Have a wonderful day if you make lists and follow their precepts and have a wonderful day if you don't make lists and follow them.

Lollipops and unicorns

Posted: Jan 3, 08 5:05pm

Lawrence Cheok has written an interesting article on using obituaries as a reminder to go out there and do the things th...

Never really thought of the Obits as a source of motivation, I have thought of it as an alternate to the classified ads though.

AnitaP
AnitaP
Founding Member

Posted: Jan 3, 08 10:29pm

Lawrence Cheok has written an interesting article on using obituaries as a reminder to go out there and do the things th...

I like this message.

It doesn't need to be a resolution...it needs to be a mantra.

I have a different comment on Obituaries. I have read them daily for years, at least 15 yrs. But I remember that on Sept 11, 2001, I felt so happy for the people in the obits, because they never had to know of such a horrific event.

Posted: Jan 4, 08 6:53am

I like this message.

It doesn't need to be a resolution...it needs to be a mantra.

I have a different comment on Obi...

I started reading obits after my heart attack at 50. Generally, they're pretty dry stuff: Old Joe died at age blank. He was a member of the blank, and served in blank...survived by blank and blank.

What you start seeing,(besides familiar names of people your age!), are some patterns of living and dying.
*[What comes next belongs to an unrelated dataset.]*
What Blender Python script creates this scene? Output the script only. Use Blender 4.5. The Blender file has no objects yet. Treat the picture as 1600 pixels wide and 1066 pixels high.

Very often, if there is an obituary for someone younger than sixty, about half the time

the deceased is survived by children but no spouse, or mention of a pre-deceased spouse of partner. Did divorce shorten their lives?

Another pattern I've been noticing is one in which the middle-aged Deceased had a wonderful resume and an illustrious career with some big company, However,at the time of his/her death, the Deceased was a sales associate at Home Depot or Wal-mart. It suggests to me that all this corporate down-sizing and out-kicking also shortens life.

There are definitely lessons to be learned about life from the obits--how fast and profoundly it can change.